As the math and science enthusiasts among us already know, March 14 (i.e. 3/14) is official Pi Day — a day to celebrate the number Pi, identified by the Greek letter π, which is used to calculate the circumference of a circle.

Pi is most often shortened to 3.14. But because the number is both irrational and transcendental, it "will continue indefinitely without repeating," as the official Pi Day website, PiDay.org, kindly explains.

With the use of handy computers, Pi has now been calculated out to over 1 trillion digits past the decimal. It is Pi's mysterious nature — the fact that it can never be entirely known — that has helped generate the adoration for it held by the mathematically inclined.

The famous symbol for Pi, π, was first used by Welsh mathematician William Jones in his work Synopsis Palmariorum Matheseos, which was published in 1706. It wasn't until its adoption by Swiss mathematician Leonhard Euler in 1737, however, that the Pi symbol gained widespread popularity.

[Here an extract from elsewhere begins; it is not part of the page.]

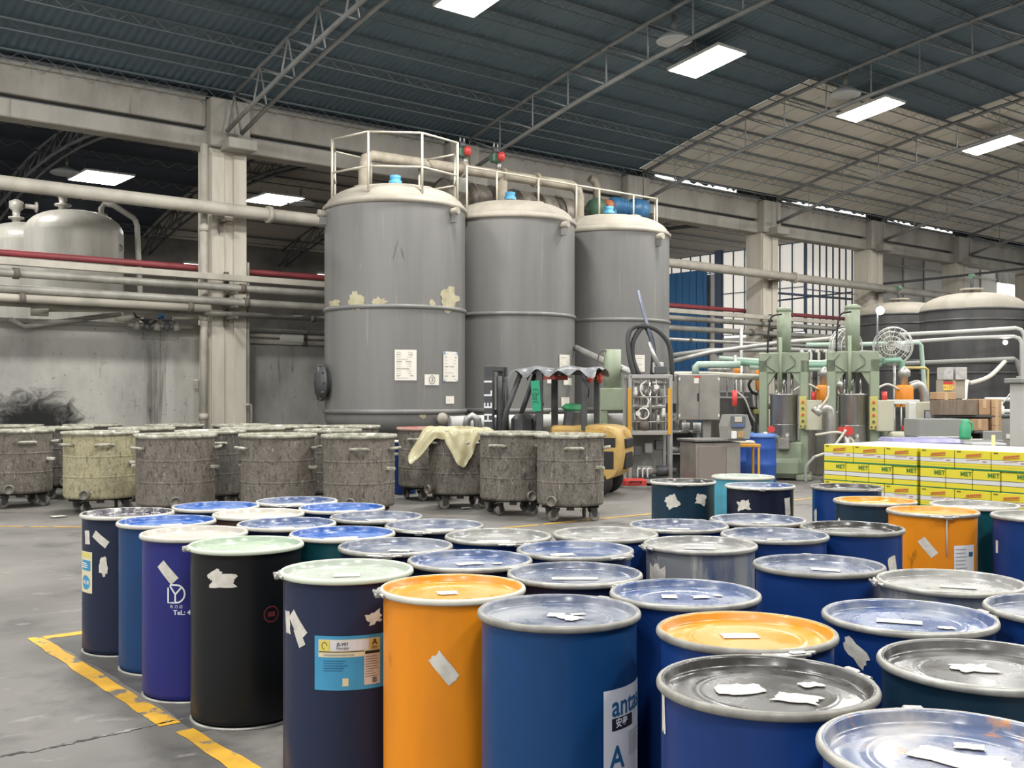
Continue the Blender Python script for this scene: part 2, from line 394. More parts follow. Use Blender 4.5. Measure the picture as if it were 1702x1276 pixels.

So, what is the purpose of Pi Day?

"It's primarily a chance to have fun with the topic of math and science," David Blater, author of The Joy of Pi, tells Time.com‘s NewsFeed blog. "And while it celebrates Pi officially, it's more of an excuse to get excited and show the fun side of math and science."

The first Pi Day was celebrated in 1989 at the San Francisco Exploratorium, which remains one of Pi Day's primary promoters. Today, Pi Day celebrations take place in countless grade schools across the country.

While a wide variety of Pi Day celebrations are acceptable, some of the most popular include circle-measuring parties, watching the movie Pi, Pi recitation contests (to see who can accurately recall the most digits) and, of course, eating actual pie!

So get out there, and enjoy all things circular. It would make your maths teachers proud.